**Task prompt**
Output the first line of the listing and each line after it, up to and including the line that contains "SC = bpy.context.scene", exactly as written, minus the pictures.

....

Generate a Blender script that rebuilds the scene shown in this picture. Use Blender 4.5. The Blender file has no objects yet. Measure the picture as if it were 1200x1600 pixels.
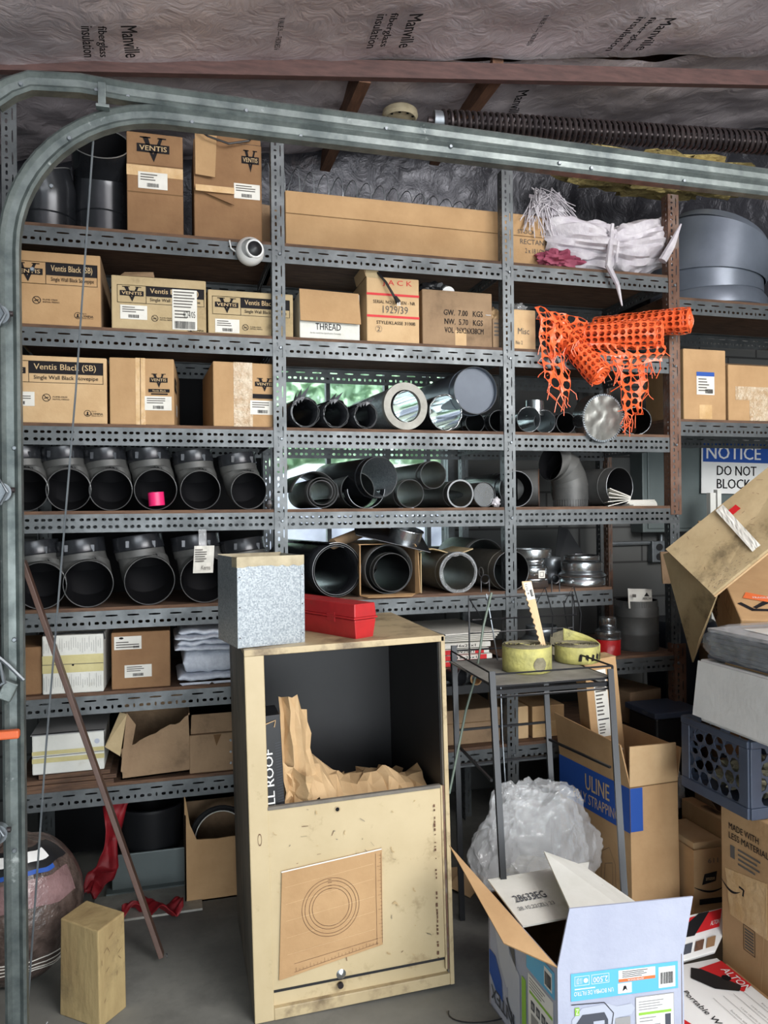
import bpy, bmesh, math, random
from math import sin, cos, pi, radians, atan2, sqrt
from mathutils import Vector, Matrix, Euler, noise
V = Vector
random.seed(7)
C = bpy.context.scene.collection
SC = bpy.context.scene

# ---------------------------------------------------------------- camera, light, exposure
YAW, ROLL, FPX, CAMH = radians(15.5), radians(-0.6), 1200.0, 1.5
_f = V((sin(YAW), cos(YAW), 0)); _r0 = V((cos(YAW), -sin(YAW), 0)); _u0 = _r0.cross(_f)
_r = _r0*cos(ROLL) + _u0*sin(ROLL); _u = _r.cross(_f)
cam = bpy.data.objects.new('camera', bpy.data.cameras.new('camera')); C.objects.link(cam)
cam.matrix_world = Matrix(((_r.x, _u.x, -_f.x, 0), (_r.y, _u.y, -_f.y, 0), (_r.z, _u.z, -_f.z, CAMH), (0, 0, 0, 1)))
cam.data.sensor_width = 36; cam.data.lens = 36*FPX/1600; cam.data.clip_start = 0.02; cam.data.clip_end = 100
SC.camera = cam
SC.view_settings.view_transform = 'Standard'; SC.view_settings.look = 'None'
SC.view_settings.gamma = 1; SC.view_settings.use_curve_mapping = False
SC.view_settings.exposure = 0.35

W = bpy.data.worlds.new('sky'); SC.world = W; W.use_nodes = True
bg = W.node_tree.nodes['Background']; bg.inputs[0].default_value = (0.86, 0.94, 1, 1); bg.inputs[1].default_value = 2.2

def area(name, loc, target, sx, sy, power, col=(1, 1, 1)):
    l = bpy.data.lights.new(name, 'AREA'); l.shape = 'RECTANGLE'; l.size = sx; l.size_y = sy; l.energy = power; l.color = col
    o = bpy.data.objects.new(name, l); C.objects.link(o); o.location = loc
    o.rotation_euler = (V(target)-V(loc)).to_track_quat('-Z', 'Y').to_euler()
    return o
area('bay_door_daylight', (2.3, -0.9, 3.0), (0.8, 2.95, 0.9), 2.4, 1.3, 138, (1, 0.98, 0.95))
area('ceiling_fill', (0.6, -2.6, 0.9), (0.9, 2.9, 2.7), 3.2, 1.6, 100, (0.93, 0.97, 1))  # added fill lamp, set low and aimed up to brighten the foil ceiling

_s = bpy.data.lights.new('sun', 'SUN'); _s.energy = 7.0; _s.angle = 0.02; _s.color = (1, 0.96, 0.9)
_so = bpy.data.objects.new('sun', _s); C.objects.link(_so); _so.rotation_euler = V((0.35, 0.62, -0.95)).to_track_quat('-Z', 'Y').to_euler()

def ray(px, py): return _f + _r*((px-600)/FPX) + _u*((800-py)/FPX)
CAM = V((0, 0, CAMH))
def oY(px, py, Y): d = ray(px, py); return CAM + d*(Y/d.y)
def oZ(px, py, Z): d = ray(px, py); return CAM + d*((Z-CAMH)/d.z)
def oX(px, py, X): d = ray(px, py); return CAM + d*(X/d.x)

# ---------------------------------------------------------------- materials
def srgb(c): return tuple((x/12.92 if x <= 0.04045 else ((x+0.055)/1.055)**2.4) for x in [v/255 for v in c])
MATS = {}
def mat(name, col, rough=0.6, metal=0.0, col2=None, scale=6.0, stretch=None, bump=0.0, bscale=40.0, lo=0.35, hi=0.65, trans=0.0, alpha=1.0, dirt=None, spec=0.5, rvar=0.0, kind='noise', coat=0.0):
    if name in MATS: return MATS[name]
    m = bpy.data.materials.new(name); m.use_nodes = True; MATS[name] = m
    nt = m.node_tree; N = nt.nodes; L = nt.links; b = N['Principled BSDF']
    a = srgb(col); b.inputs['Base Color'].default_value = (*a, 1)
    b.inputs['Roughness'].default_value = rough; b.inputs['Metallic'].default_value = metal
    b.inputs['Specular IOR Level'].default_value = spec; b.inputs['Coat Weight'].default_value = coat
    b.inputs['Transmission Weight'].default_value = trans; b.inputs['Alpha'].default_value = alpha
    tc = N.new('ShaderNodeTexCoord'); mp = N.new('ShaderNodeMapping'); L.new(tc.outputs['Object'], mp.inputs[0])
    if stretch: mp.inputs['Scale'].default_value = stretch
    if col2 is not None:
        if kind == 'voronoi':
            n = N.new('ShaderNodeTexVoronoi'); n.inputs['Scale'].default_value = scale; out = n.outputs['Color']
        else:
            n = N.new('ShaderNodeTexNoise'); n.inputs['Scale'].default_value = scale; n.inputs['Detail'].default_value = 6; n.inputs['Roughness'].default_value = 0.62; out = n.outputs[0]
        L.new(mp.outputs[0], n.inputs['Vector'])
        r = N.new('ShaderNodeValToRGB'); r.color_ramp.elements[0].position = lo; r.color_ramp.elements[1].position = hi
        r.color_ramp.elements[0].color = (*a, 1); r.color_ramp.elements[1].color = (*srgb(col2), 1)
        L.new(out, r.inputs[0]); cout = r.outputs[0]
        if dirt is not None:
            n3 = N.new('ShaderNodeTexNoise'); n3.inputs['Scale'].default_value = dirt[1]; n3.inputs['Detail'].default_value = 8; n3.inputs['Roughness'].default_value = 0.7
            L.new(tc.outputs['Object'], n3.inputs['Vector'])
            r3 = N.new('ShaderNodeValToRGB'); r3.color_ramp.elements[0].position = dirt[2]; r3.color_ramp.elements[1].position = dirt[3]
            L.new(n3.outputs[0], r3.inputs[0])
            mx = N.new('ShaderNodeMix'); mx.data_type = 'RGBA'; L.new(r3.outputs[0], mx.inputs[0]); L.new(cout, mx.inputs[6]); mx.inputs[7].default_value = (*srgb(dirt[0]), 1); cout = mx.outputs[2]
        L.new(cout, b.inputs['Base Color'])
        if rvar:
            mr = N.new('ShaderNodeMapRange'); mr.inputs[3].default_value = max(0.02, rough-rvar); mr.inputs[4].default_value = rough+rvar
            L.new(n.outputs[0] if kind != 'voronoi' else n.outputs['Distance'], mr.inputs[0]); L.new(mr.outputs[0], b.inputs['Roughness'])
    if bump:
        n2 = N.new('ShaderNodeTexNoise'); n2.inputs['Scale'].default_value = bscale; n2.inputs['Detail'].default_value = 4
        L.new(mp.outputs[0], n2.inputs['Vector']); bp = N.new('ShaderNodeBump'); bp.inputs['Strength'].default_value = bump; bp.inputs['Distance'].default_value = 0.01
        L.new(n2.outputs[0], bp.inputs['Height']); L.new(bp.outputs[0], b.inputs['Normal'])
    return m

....

**Solution to this task**
Generate a Blender script that rebuilds the scene shown in this picture. Use Blender 4.5. The Blender file has no objects yet. Measure the picture as if it were 1200x1600 pixels.
import bpy, bmesh, math, random
from math import sin, cos, pi, radians, atan2, sqrt
from mathutils import Vector, Matrix, Euler, noise
V = Vector
random.seed(7)
C = bpy.context.scene.collection
SC = bpy.context.scene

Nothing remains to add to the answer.